If you all stop buying the F-Pace in such vast numbers, and all buy the Range Rover Velar, then maybe Jaguar Land Rover would stick to its knitting and Jag could just make fast sports cars and sedans.
Please don’t buy this car.
I am passionate about a few car marques – and Jaguar is up there. My wedding car was my brother’s 1965 E-Type Roadster and I have always wanted any kind of Jag.
This means it makes me sad to think of the genius engineers and designers in Coventry trying to make an SUV special enough to carry the big cat badge.
So, let’s all send a message. Buy the Velar instead. Why? The F-Pace is built on the same platform as the Velar. It is effectively the same vehicle. They share engines. Both are built in the Jaguar Land Rover D7a aluminium-rich platform with identical wheel size and suspension. They have the same stereo.
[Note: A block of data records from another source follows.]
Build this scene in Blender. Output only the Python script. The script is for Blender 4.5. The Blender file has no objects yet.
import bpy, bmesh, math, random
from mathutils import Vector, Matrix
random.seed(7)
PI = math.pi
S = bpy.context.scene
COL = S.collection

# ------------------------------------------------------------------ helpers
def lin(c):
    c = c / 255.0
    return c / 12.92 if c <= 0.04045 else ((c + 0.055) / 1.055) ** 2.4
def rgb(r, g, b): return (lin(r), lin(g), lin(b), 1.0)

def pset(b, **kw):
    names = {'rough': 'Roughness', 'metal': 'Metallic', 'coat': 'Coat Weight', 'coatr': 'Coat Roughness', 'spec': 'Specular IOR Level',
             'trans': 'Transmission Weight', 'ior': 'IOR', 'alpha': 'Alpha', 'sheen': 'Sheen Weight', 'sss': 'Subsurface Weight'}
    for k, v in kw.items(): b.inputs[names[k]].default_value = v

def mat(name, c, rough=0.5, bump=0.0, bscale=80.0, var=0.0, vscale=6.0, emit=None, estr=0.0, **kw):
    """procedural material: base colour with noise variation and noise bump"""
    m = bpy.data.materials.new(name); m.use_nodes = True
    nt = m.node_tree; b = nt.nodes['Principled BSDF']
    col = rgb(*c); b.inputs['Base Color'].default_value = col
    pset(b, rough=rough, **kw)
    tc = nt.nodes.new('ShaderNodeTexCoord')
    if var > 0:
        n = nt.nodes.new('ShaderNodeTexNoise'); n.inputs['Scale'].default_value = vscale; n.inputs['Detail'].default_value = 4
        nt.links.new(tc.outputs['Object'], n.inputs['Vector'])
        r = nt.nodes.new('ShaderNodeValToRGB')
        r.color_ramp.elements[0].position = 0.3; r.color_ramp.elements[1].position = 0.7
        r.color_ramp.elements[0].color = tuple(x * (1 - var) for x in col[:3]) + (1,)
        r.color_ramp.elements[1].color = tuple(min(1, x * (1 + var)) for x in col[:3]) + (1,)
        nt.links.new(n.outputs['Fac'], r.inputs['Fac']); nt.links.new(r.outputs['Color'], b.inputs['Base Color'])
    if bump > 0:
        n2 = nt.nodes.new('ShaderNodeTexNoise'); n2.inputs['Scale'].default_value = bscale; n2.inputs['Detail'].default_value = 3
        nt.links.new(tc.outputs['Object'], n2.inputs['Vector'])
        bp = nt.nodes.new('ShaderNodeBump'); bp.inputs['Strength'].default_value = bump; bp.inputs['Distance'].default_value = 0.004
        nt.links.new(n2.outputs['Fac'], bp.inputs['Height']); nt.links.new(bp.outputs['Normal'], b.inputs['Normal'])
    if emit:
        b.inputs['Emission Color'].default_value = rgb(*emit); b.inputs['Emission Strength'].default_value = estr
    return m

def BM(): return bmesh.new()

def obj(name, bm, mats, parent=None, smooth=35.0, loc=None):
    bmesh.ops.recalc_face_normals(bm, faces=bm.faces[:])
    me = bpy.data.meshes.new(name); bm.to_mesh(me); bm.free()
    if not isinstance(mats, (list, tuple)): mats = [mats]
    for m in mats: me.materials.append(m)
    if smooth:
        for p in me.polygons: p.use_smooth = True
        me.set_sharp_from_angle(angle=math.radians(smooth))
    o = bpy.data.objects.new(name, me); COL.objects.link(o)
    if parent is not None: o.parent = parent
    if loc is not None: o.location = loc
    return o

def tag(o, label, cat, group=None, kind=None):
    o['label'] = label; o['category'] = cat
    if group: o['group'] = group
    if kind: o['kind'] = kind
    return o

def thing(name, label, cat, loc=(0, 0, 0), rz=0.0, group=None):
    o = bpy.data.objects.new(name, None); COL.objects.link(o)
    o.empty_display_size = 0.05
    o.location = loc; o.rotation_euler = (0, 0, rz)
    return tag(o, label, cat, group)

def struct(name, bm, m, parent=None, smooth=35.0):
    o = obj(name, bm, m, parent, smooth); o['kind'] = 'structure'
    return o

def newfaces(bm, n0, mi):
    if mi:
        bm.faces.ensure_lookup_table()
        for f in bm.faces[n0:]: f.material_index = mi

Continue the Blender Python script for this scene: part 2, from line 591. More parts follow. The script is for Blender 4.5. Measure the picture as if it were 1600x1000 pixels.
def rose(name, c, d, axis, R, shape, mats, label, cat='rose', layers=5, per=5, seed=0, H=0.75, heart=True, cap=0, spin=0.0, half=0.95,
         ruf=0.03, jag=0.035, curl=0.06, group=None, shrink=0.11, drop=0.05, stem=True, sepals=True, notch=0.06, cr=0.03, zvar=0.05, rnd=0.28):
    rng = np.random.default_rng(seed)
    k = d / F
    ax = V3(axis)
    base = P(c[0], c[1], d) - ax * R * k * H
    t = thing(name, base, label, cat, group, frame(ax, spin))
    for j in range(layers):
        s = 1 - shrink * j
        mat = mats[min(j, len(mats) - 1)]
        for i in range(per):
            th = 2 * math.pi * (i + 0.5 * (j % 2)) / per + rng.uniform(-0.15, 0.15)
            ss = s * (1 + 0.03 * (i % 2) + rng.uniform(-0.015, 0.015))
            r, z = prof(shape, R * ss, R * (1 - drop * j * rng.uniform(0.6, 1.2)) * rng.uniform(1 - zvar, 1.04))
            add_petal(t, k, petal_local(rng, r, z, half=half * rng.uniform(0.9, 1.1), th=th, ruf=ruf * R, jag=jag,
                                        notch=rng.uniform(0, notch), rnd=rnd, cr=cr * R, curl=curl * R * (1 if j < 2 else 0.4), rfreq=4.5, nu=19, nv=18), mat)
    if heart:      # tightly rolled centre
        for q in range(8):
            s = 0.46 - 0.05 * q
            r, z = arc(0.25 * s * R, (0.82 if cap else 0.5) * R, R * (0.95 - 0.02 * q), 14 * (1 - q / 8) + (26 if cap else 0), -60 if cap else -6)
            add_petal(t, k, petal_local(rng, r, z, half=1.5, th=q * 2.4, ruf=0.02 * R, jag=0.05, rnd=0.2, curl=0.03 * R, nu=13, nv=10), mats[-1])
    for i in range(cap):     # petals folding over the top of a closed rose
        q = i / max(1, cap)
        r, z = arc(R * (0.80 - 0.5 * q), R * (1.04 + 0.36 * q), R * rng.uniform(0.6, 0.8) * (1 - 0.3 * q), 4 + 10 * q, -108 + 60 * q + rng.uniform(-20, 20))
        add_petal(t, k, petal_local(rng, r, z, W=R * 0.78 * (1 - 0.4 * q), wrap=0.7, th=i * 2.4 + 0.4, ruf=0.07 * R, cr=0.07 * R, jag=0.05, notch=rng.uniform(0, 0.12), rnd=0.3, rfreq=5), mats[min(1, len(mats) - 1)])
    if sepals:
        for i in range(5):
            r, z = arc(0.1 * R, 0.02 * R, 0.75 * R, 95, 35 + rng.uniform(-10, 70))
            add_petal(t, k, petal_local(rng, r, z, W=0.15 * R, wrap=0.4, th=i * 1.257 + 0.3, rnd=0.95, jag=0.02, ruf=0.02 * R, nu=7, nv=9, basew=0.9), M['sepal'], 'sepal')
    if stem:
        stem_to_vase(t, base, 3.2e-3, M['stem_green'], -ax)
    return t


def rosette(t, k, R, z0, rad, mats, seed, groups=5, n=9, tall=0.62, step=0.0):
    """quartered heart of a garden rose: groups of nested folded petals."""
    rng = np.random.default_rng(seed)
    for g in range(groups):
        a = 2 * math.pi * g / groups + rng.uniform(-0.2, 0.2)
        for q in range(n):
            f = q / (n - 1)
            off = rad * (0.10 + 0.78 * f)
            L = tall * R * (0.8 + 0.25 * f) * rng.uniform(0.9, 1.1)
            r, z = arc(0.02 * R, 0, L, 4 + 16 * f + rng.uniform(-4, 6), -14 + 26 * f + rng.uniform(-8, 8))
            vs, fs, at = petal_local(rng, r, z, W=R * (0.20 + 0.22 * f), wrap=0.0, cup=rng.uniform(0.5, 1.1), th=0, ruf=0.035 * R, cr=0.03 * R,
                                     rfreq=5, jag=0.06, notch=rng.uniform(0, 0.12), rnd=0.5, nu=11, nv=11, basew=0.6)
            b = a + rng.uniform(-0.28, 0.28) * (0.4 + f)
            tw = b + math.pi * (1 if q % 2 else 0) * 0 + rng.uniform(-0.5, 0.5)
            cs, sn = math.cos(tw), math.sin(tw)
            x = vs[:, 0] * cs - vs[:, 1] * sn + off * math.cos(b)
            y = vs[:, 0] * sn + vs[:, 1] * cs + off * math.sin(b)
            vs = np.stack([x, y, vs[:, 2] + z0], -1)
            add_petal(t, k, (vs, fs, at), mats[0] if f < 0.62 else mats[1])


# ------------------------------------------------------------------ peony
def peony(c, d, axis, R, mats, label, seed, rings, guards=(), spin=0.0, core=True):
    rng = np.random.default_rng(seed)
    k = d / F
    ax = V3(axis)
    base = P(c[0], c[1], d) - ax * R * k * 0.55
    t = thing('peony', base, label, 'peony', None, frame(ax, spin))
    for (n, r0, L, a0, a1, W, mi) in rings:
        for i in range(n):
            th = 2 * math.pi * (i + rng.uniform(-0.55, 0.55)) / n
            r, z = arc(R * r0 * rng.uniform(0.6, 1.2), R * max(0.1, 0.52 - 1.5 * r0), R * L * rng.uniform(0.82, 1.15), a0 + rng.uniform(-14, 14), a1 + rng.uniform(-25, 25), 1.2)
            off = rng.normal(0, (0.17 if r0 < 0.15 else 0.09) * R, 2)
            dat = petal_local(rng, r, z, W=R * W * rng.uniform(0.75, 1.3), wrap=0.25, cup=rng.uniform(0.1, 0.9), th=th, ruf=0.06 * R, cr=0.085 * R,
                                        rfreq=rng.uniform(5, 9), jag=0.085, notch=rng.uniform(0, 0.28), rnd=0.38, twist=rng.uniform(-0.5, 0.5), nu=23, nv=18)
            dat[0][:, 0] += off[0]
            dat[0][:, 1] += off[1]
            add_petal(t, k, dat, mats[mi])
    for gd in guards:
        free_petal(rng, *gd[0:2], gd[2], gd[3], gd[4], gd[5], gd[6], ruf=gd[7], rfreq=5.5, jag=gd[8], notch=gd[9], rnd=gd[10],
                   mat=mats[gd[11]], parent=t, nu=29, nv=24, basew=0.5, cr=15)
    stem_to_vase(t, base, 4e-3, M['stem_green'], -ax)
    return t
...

The F-Pace price ranges from $99,990 for the R Dynamic S with a two-litre engine up to the SVR with a five-litre super-charged V8 at $169,900. The P400 I was driving is $136,000. On-road costs and options are all extra. The Velar is similarly priced.
In the interests of balance, Jaguar would point out that the F-Pace is the fastest-selling model in its history, with more than 500,000 sold since it launched in 2016. And that’s a fair point.
They’d also point out that the petrol P400 I drove has a three-litre six-cylinder engine with an electric super charger and twin turbos and it goes like a rocket. They’d be right on that, too.
And if I think it is not sporty, they’d point to its Intelligent Driveline Dynamics, which converts it from a fast SUV into an absolute performance powerhouse, and they’d be right on that, too.
Or how it’ll do 0-100km/h in 5.4 seconds, produce 294kW of power and 550Nm of torque, and that it can tow 2400kg, braked. Look, they’re right on that, too.
And I am starting to feel like I am losing this argument pretty quickly.